Para piorar, as mudanças para reduzir a velocidade no trânsito urbano, visando mais segurança para pedestres e ciclistas, tornam as rodovias próximas alternativas rápidas para chegar ao outro lado da cidade. Muitas prefeituras até consideram as rodovias no planejamento do trânsito urbano, embora isso não seja oficialmente registrado. Mas esse problema existe. Em São Paulo, o Departamento de Estradas de Rodagem teve de alterar os limites no trecho em certa rodovia devido ao uso urbano — apesar de ela ligar a capital ao interior do Estado.

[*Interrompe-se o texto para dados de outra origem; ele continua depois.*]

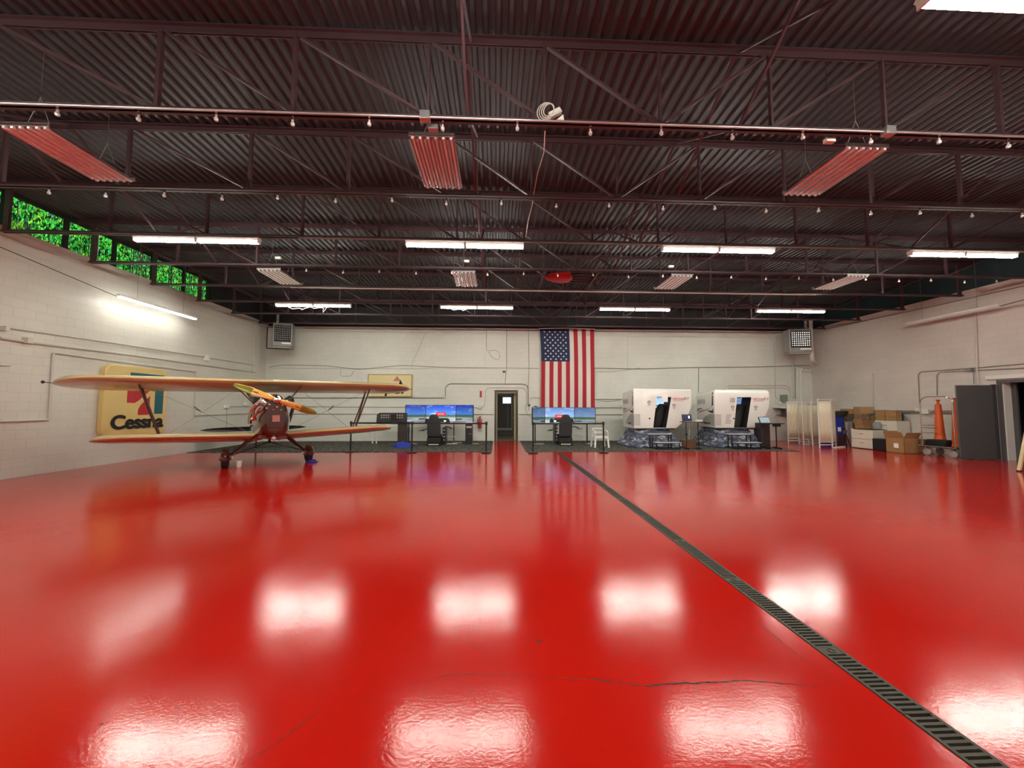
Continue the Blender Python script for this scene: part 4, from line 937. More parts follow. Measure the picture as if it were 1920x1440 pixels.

O problema disso é que se tem motoristas de longos percursos, que estão dirigindo há uma ou duas horas a 100 km/h, por 150 km e, repentinamente, encontram motoristas que estão há 40 minutos dirigindo a 30 km/h dentro das cidades e acabam saindo para a rodovia porque é mais rápido que cruzar a área urbana e seus semáforos e cruzamentos.

O resultado: para o motorista da rodovia, 80 km/h vai parecer pouco; para o motorista da cidade, 80 km/h vai parecer muito. E aí temos esse conflito de percepção. É muito comum topar com motoristas do trânsito local em baixa velocidade na faixa da esquerda. Não por falta de habilidade, mas por que ele estava condicionado ao trânsito urbano, onde 80 km/h é rápido demais. Ele precisa de tempo para “ligar o modo estrada” em sua cabeça. E aí, mesmo estando em velocidade permitida, ele estará em situação de insegurança devido ao diferencial de velocidade relativo aos demais veículos da rodovia.

Aos poucos, fica claro como a segurança do trânsito depende de um esforço abrangente, que considera não apenas o comportamento dos motoristas e a punição aos seus desvios que trazem risco, mas também levem em conta a infra-estrutura e, acima de tudo, a formação dos condutores. Há pessoas realizando atividades muito mais perigosas do que dirigir, e elas voltam para casa em segurança no fim do dia. E elas fazem isso porque conhecem claramente os riscos e sabem como lidar com eles. Que os motoristas sejam assim, também.